Voilà, de manière générale j’y vois de très belles scènes, mais un film qui ne portera pas, vu l’inconsistance émotionnelle dont il fait : on ne rentre pas dedans, ou très peu, et deux bons tiers de l’ensemble sont limite anonymes. Je suis un peu fâché, parce que ça aurait vraiment pu péter la baraque et remettre les points sur les i sur ce que c’est un film de fantasy vraiment mis en scène, porté, réfléchi. Parce qu’aussi absent soit-il, Shyamalan rappelle régulièrement qu’il a quand même une conscience basique de ce que pourrait être une scène un peu ambitieuse : la façon dont il filme l’esprit, tiens, par exemple – juste un œil, un flanc, une silhouette, un personnage surtout défini par la brume qui l’entoure… la scène a beau être littéralement endormie du désintérêt total qu’on lui porte, il y a quand même, comme un réflexe de base entre deux ronflements léthargique, l’idée de base
qu’on est pas obligé d’exhiber la créature SFX qui a été crée pour l’occasion sous toutes ses coutures.
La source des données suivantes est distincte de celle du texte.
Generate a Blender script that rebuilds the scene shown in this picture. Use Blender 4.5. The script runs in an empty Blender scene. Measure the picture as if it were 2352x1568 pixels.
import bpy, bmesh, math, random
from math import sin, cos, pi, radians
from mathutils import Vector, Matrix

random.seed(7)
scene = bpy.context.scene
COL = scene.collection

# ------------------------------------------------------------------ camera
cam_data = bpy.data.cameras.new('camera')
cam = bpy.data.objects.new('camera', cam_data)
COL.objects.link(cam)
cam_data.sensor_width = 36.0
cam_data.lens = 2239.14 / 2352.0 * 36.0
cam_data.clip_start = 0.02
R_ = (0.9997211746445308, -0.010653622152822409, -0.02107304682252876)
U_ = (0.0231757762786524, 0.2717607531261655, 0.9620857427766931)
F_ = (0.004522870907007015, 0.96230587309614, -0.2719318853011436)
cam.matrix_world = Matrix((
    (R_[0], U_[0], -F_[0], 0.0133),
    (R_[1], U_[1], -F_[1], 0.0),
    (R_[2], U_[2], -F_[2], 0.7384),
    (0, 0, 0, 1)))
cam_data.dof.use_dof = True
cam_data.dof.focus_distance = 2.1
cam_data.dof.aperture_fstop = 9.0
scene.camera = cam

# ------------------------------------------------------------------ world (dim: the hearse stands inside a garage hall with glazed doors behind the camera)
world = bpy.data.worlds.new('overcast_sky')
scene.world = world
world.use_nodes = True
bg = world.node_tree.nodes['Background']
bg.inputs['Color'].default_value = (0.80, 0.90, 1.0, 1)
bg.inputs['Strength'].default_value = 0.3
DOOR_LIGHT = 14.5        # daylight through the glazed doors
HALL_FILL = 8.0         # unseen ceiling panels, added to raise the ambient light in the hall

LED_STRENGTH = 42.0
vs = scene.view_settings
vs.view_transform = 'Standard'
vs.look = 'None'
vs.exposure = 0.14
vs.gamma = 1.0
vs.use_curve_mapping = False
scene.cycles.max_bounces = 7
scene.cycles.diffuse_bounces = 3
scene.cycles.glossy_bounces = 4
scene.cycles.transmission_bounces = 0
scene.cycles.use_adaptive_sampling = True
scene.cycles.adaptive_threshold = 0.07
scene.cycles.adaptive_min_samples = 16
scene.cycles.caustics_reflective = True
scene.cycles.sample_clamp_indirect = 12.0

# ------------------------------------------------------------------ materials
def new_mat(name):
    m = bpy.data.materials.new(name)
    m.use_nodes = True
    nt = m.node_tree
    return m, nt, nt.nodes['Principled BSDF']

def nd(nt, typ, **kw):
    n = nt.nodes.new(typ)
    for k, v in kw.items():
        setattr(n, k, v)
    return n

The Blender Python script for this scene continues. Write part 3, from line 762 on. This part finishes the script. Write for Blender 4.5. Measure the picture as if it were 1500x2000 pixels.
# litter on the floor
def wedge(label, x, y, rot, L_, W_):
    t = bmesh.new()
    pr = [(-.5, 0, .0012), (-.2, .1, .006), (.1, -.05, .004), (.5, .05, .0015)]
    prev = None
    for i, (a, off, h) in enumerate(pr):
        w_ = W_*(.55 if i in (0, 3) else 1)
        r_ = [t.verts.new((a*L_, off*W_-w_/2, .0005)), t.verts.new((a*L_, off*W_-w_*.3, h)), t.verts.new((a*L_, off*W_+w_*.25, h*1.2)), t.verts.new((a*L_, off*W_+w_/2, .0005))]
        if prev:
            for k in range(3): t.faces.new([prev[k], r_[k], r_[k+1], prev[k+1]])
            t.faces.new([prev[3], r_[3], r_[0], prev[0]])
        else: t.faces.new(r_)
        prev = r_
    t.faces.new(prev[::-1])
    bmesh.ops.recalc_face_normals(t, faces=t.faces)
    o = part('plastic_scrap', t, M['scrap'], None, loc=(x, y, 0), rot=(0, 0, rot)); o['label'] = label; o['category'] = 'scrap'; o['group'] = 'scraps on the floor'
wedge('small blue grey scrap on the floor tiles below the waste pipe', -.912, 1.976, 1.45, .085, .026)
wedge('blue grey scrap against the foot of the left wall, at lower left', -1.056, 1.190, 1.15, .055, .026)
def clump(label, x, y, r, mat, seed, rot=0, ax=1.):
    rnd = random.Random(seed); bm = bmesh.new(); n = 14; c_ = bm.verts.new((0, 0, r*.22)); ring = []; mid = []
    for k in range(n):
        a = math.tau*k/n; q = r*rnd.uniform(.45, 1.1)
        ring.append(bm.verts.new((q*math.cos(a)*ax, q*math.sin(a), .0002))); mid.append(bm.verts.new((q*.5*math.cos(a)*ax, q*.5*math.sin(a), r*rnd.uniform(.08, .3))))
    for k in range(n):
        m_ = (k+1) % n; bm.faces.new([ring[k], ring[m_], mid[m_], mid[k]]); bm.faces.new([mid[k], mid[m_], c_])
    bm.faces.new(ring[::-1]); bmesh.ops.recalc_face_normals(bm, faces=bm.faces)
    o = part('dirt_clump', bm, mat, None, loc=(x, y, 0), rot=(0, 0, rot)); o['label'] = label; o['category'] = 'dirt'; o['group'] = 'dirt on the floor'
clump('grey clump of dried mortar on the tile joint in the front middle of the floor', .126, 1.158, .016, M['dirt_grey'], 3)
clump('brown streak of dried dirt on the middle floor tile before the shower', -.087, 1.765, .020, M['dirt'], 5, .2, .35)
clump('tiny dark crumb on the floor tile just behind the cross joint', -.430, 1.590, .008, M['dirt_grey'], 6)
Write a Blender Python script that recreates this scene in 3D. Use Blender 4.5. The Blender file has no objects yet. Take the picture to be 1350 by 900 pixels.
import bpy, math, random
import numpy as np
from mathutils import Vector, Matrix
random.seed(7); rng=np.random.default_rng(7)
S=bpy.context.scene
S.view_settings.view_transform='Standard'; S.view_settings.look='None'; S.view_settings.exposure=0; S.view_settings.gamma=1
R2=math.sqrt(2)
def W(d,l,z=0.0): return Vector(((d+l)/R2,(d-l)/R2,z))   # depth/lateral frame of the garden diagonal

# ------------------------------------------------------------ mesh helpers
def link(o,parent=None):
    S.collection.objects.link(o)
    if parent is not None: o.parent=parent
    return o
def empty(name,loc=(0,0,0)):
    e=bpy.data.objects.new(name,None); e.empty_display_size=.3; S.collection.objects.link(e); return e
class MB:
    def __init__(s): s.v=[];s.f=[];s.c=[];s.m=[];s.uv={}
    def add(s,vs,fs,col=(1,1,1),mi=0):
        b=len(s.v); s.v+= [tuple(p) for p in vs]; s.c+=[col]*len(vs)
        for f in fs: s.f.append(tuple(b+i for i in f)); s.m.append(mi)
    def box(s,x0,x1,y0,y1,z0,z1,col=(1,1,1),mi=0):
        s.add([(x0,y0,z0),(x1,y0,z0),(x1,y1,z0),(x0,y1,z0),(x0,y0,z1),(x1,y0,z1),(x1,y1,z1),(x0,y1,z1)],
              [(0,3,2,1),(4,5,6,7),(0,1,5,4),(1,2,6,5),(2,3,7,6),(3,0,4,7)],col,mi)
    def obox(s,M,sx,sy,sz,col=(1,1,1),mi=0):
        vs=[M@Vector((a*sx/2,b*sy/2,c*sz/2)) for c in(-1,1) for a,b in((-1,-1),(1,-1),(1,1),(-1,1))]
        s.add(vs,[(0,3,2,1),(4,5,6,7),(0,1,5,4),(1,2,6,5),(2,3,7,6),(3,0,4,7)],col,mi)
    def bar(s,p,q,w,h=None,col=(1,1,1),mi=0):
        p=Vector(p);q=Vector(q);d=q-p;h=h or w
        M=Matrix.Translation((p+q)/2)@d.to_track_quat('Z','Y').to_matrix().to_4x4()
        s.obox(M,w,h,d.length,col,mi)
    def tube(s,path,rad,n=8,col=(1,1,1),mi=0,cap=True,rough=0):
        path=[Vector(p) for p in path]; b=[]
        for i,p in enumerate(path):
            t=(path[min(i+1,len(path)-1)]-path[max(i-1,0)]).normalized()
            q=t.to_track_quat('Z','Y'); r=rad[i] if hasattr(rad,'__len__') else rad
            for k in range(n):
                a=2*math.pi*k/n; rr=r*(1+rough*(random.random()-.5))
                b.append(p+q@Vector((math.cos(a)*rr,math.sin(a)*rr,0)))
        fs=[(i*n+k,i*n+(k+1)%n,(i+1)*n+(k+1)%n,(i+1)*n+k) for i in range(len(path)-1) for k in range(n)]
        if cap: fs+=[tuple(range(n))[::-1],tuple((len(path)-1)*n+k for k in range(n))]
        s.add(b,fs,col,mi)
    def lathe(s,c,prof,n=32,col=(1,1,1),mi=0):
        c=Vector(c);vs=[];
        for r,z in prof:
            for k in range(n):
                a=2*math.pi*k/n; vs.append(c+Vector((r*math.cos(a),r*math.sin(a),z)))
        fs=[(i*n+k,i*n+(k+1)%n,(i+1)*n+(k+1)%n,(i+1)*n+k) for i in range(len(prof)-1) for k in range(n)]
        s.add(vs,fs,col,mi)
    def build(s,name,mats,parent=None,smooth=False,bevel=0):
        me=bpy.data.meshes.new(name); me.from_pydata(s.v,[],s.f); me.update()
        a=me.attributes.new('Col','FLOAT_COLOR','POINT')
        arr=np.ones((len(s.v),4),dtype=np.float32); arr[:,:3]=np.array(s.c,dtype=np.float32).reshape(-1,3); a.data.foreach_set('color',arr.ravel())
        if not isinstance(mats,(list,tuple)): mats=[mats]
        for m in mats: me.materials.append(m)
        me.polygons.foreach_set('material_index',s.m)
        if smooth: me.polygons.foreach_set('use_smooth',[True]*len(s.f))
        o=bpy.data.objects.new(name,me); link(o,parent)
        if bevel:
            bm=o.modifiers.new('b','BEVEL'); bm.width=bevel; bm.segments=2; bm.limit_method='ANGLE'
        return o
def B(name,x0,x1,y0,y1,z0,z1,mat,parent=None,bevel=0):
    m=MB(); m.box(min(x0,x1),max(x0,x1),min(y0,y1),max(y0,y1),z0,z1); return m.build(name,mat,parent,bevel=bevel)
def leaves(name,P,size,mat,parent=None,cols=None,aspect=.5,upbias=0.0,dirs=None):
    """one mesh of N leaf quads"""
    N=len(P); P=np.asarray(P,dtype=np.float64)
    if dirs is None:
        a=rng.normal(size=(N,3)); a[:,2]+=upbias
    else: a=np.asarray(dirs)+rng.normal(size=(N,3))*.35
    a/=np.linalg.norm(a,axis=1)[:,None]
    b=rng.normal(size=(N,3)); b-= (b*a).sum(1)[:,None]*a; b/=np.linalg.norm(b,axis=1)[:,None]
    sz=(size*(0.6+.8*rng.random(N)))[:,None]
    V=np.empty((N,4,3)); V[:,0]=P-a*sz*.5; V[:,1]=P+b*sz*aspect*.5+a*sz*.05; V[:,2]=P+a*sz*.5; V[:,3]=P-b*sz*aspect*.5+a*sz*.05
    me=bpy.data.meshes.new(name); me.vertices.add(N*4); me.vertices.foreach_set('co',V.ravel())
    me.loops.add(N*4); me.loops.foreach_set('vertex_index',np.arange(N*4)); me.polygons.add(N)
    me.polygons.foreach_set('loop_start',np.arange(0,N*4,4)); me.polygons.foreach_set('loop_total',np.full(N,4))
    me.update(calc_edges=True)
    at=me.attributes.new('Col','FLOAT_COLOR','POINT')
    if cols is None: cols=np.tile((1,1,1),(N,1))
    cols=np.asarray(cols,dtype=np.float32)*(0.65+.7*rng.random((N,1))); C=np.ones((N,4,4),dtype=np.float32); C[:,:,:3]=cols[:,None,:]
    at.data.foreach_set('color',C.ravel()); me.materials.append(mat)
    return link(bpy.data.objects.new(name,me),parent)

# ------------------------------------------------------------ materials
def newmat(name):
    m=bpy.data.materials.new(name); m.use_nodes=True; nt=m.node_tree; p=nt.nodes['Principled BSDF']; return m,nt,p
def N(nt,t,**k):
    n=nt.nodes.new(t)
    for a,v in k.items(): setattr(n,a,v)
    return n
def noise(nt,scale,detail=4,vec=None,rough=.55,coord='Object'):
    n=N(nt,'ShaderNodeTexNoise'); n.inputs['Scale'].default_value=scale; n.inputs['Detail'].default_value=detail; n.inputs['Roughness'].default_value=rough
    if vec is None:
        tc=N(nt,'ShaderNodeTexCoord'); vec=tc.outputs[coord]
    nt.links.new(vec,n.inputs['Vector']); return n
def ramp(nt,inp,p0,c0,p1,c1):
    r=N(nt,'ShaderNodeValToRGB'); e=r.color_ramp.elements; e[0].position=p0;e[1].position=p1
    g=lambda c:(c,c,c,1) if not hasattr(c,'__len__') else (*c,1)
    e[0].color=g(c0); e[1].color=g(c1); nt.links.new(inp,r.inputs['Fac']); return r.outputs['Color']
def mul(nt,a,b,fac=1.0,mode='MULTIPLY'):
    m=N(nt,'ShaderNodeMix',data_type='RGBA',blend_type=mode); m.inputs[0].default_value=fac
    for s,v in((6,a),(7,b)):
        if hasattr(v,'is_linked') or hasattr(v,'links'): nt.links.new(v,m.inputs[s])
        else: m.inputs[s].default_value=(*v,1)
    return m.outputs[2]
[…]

C’est pas grand-chose, ca révolutionnera rien, mais c’est le genre de petits détails qui font du bien entre de vraies scènes.
Ah, et enfin, puisque c’est là qu’on est attendu au tournant : je ne vois rien, de près ou de loin, qui joue ici avec l’idée de fragilité du film. Je trouve ça très vrai dans
La jeune fille de l’eau, plutôt dans
Phénomènes, ici c’est absolument pas le cas. Voilà.
3-4/6
Oh, et j’allais oubliez : allez le voir en 2D. Le passage en 3D est mal foutu, y a beaucoup de plans (notamment tout ce qui joue sur le point) foutus en l’air par la spatialisation, le film a
clairement pas été pensé pour. J’ai passé la moitié du film un œil fermé tellement ca a fini par me gonfler.